Alleged vDOS Operators Arrested, Charged
Credit to Author: BrianKrebs| Date: Wed, 09 Aug 2017 15:43:24 +0000
Two young Israeli men alleged by this author to have co-founded vDOS — until recently the largest and most profitable cyber attack-for-hire service online — were arrested and formally indicted this week in Israel on conspiracy and hacking charges.
On Sept. 8, 2016, KrebsOnSecurity published a story about the hacking of vDOS, a service that attracted tens of thousands of paying customers and facilitated more than two million distributed denial-of-service (DDoS) attacks over the four year period it was in business.
That story named two then 18-year-old Israelis — Yarden “applej4ck” Bidani and Itay “p1st” Huri — as the likely owners and operators of vDOS. Within hours of that story’s publication the two were detained by Israeli police, placed on house arrest for 10 days, and forbidden from using the Internet for a month.
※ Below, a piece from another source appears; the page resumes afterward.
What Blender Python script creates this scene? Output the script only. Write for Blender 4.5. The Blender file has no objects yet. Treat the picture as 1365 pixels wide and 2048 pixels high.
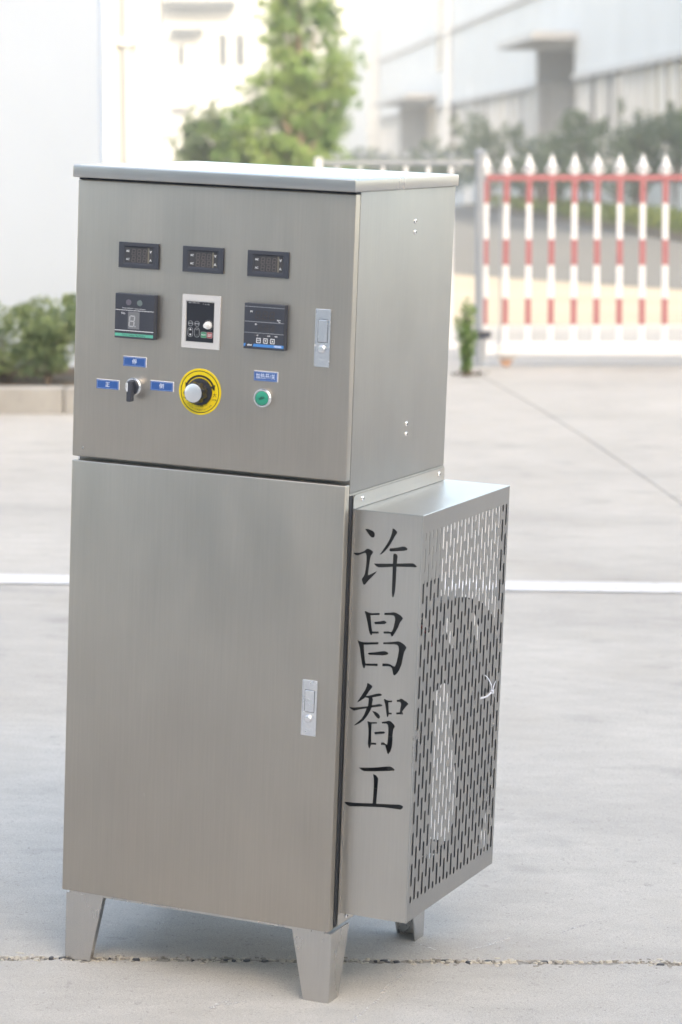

On Tuesday, Israeli prosecutors announced they had formally arrested and charged two 19-year-olds with conspiring to commit a felony, prohibited activities, tampering with or disrupting a computer, and storing or disseminating false information. A statement from a spokesman for the Israeli state attorney’s office said prosecutors couldn’t name the accused because their alleged crimes were committed while they were minors.
But a number of details match perfectly with previous reporting on Bidani and Huri. As noted in the original Sept. 2016 expose’ on vDOS’s alleged founders, Israeli prosecutors say the two men made more than $600,000 in two of the four years the service was in operation. vDOS was shuttered for good not longer after Bidani and Huri’s initial detention in Sept. 2016.
“The defendants were constantly improving the attack code and finding different network security weaknesses that would enable them to offer increased attack services that could overcome existing defenses and create real damage to servers and services worldwide,” Israeli prosecutors alleged of the accused and their enterprise.
“Subscribers were able to select an ‘attack’ package from the various packages offered, with the packages classified by the duration of each attack in seconds, the number of simultaneous attacks and the magnitude of the attack in Gigabits per second, and their prices ranged from $ 19.99 to $ 499.99,” the allegation continues.
Lawyers for Bidani and Huri could not be immediately reached for comment. But both have said their clients were merely operating a defensive “stresser” service sold to companies that wished to test whether their sites could withstand large cyberattacks.
The owners of these stresser services have sought to hide behind wordy “terms of service” agreements to which all customers must agree, arguing that these agreements absolve them of any sort of liability for how their customers use the service.
Law enforcement officials both in the United States and abroad say stresser services enable illegal activity, and they’ve recently begun arresting both owners and users of these services.
In December 2016, federal investigators in the U.S. and Europe arrested nearly three-dozen people suspected of patronizing stresser services (also known as “booter” services). That crackdown was billed as part of an effort by authorities to weaken demand for these services, and to impress upon customers that hiring someone to launch cyberattacks on your behalf can land you in jail.
In October 2016, the U.S. Justice Department charged two 19-year-old men alleged to have operated a stresser service affiliated with the hacking group known as the Lizard Squad.
KrebsOnSecurity paid a heavy price for breaking the story on vDOS’s hacking and the subsequent arrest of its alleged proprietors. Less than two weeks after those stories were published in September 2016, this site came under one of the largest DDoS attacks the Internet has ever witnessed.
That series of attacks ultimately knocked this site offline for nearly four days. According to follow-up reporting published in January 2017, the attacks were paid for by a cybercriminal who was upset and/or inconvenienced by my exposé on vDOS.
At the height of vDOS’s profitability in mid-2015, the DDoS-for-hire service was earning its then-17-year-old proprietors more than $42,000 a month in PayPal and Bitcoin payments from thousands of subscribers. That’s according to an analysis of the leaked vDOS database performed by researchers at New York University.